Mr. Scruggs to Mr. Foster.
Caracas, November 18, 1892. (Received November 28.)
Sir: By the published schedules of the American Red D Steamship Company, its vessels plying between New York and La Guayra [Page 638] as terminal points are regularly appointed to call both ways at the Dutch port of Curacao. Thus, for example, the steamship Philadelphia of that line, which left New York October 22, arrived at Curacao on the 28th, at Puerto Cabello on the 30th, and reached La Guayra on November 1. On her return trip she touched at Puerto Cabello November 5, at Curacao on the 6th, and at La Guayra on her homeward voyage, November 9th.
This statement (verified by a copy of the published itinerary here inclosed) is necessary to a clear understanding of the following incident:
When the Philadelphia returned to La Guayra on her direct homeward voyage on the 9th instant, she had on board, among her other passengers embarked at Curacao for New York, one Pedro Vicente Mijares, a Venezuelan citizen. The local authorities at La Guayra, acting under orders from the minister of hacienda, demanded Mijares’s surrender on the ground that he was “an enemy of the government.”
The captain refused to surrender his passenger, and the customs authorities refused to clear the vessel or to return her register. The matter was then for the first time reported to me, and I instructed the United States consul, Mr. Hanna, to clear the ship, provided the only reason for detaining her was the captain’s refusal to deliver up Mijares. The consul gave her clearance accordingly, but she did not sail until next day.
It should be remarked in this connection that there was no specific charge of violation by Mijares of the ordinary law of Venezuela. It was stated merely (and that orally) that he was “an enemy of the government.” He was not a military man, nor does it appear that he was at the time in the service of any enemies of the government. The civil war had ended a month before, and there had been no proclamation of martial law in any part of the republic. In other words, there was no actual state of hostilities; consequently, no belligerent right of visitation and search. Nor was there any contract, verbal or written, between the steamship company and the Government whereby the latter might claim the right of interference with the passengers on board.
Late in the evening of the 9th, when it became known that the vessel had been cleared by the consul and would proceed on her voyage, Dr. Rojas, minister of foreign affairs, and Dr. Seijas, legal adviser of the ministry, called at my house and requested me to order the captain to give up Mijares. I courteously but firmly declined to do this and before they left succeeded in convincing them that the captain had acted quite properly in the premises.

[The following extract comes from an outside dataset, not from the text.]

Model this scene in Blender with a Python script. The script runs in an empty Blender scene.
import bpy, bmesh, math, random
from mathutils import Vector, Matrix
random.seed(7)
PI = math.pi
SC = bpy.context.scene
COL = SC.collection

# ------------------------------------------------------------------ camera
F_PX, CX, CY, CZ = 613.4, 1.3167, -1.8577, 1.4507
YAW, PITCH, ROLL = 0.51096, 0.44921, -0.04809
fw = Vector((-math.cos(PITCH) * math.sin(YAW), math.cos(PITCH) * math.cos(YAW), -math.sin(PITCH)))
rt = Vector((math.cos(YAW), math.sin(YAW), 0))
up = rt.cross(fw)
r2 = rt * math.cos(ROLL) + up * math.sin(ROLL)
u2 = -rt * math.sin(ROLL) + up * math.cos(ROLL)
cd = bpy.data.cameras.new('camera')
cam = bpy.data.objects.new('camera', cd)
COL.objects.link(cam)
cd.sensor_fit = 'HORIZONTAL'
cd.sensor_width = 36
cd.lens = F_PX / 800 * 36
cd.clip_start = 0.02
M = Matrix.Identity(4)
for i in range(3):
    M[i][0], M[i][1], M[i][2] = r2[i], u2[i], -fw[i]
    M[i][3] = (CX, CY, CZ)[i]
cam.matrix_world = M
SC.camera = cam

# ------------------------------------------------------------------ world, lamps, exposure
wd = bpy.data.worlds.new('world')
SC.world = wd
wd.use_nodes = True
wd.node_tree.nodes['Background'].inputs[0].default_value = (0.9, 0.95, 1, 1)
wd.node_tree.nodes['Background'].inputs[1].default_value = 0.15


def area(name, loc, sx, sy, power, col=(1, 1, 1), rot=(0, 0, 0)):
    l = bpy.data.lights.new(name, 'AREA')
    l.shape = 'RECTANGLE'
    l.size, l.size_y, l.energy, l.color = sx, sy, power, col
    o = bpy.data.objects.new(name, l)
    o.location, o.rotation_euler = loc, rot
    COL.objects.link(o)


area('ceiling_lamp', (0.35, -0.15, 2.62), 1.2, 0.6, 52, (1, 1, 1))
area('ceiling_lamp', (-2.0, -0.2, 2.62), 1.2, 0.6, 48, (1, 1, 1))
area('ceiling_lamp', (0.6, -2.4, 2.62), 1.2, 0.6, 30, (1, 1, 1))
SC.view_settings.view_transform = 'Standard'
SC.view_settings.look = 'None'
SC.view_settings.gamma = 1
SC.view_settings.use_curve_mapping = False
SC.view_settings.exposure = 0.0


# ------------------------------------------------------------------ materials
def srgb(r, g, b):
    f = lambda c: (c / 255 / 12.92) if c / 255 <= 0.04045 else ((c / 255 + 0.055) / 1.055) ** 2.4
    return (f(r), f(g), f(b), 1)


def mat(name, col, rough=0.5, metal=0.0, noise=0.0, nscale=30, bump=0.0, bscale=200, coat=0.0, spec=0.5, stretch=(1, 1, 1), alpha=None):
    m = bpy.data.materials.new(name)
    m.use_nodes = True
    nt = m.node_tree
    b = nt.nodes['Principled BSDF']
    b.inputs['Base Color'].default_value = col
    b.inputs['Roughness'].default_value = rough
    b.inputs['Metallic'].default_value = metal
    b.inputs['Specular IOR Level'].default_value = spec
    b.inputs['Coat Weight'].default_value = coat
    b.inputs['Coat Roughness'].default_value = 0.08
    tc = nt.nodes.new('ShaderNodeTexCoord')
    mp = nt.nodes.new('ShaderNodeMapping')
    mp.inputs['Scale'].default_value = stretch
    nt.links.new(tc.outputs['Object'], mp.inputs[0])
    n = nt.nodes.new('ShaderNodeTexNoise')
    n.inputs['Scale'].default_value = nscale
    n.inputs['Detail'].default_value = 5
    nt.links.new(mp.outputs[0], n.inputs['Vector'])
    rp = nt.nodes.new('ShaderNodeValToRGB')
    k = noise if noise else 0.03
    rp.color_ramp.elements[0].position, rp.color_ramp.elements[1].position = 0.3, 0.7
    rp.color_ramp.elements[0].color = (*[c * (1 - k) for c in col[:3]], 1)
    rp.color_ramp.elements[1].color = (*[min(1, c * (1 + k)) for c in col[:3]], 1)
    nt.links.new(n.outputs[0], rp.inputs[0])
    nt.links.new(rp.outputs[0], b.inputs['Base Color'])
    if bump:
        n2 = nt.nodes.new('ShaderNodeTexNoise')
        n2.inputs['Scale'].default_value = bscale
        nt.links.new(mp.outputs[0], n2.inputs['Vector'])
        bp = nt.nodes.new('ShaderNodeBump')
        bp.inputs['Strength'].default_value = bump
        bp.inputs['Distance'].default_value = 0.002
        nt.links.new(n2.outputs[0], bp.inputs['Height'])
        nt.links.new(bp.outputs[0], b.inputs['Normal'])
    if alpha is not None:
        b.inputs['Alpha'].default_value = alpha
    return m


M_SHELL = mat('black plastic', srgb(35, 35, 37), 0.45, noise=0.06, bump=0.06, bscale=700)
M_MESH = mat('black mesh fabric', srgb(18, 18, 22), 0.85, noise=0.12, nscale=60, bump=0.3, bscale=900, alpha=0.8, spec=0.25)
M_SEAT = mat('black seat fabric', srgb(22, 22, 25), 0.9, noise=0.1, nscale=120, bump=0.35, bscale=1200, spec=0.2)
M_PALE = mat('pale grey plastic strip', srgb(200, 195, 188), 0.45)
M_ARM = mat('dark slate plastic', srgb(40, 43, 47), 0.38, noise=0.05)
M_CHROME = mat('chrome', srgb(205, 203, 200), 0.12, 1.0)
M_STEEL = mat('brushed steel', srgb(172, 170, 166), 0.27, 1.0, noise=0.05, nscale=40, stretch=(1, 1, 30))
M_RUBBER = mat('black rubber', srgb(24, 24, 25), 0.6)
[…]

They denied the truth of the report (then current) that an order had been issued to fire upon the Philadelphia, should she attempt to leave with Mijares on board. I then suggested, as a simple solution of the difficulty, that they induce the minister of hacienda to instruct the customs authorities to return the ship’s register or to deliver it to the consul if the ship had sailed. They promised to do this. The Philadelphia sailed next day (the 10th), but without her register, which was still in possession of the customs authorities.
Just as the mail is closing I have received the assurance of Dr. Rojas that the register and other papers of the Philadelphia will be delivered to the consul before the ship returns.